Halktan biri öldüğünde bu çan bir kere, eşraftan biri ölünce iki kere, devlet adamı öldüğünde üç kere, kral öldüğünde de dört kez uzun uzun çınlar dururmuş.

Bu böyle gelmiş, böyle de gidermiş.

Yeni seçilen kral da tacını takarken aynı adalet yeminini etmiş; üstelik halk onu daha çok sevsin, tahtından indirmesin, diye de kendisinden önceki kralların, ülkeye kazandırdığı ne varsa hiç bitmeyecekmiş gibi satıp savarak, altınları altın kasede şakşakçılarına ve onu eğlendiren soytarılarına, birkaç gümüşü de halka dağıtmaya başlamış.

Gel zaman git zaman, durgun bir nehir gibi akan an, geçmişin deryasına karışırken bu ülkenin bir yurttaşı haklı olduğu bir konuda kralı eleştirmiş ve karşı gelmiş.

Krallık bu! Nasıl ki çuldan kaftan, kediden aslan olmaz ise kuldan da kut olmaz; olsa olsa kuldan kurban olur, diyerek kralın mahkemesinde kralın hâkimleri, krala karşı gelen fakiri ölüme mahkûm etmişler. Halk bu kararı haksız bulsa da sesini çıkaramamış. Kısa bir süre sonra şehrin çanları çınlamaya başlamış.

İlk çalışında herkes, yine biri öldü, diye düşünmüş; hemen ardından ikinci çan sesini duyanlar, eşraftan biri öldü diye, üzülmüş; peşinden üçüncü çan sesi yankılanınca, bir saray adamı daha öbür dünyaya boyladı, diye dertlenmiş; ardı sıra dördüncüsü gelince, eyvah kralımız öldü, diye vah çekmeye duranlar, beşinci çan sesi de acı acı çınlayınca koşmuşlar zangoca.

“De bakalım zangoç,” demişler, “de bakalım, kraldan büyük kim öldü bu ülkede, kim öldü de beşinci kez çaldın çanı?”

Zangoç soruyu cevaplamış.

“Adalet öldü!”

Sonra ne mi olmuş?

Ben de bilmiyorum!

Bildiğim tek şey ise, “Adalet Mülkün Temelidir,” sözünün boş yere söylenmediğidir.

..

Bizim bir kısım medya ile ayıları, dünyanın en güçlü ve en adaletli ülkesine gönderin, orada sözde mesleklerini bir yıl yapsınlar, eğer ülkeyi bayılmaları ile, yalakalıkları ile, iftiraları ile, yalan haberleri ile, çıkarları ile karıştırmazlar ise ben de ne olayım!

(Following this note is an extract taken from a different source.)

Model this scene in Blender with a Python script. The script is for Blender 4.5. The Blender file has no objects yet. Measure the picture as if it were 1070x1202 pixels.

PKK denilen caniler güruhunun doğduğu günden beri ne olduklarını bu millet iyi biliyor. Ancak bir zamanlar birilerinin toz kondurmadığı ve laf söyleyeni "vatan haini" ilan ettikleri FETÖ'nün gerçek yüzünün ortaya çıkması zaman aldı ve de tarihimizin sayfalarına ihanetin püsküllüsü olarak yazıldı.

Bugün başkalarına yapılan adaletsizliğe ve iftiralara karşı durmayanlar, birgün adaletle karşılaştıklarında salya sümük ağlayacaklarından kimsenin şüphesi olmasın; çünkü Yaradan, en sonunda adaletli davrananların yanında olacaktır ve bir neden yaratarak adaletsiz davrananları, adaletsiz davrandıklarına pişman edecektir. Bu da Allah'ın bu dünyadaki adaletidir.

Bunu Ergenekon ve Balyoz kumpasçılarında görmedik mi sanki!

O yüzden adaleti ve vicdanı terk etmemek gerek!

Ömer Hayyam, "adalet kainatın ruhudur," demiş.

Ve insanın da ruhudur.

Bu ruhu kaybetmemeli!

Ayılar mı?

Onlar, her zaman burunlarındaki halkalarla, zincirlerle oynamaya devam ederek alkış almak isterler.

"Hadi bakalım koca oğlan, yalan ve iftira nasıl söylenir!"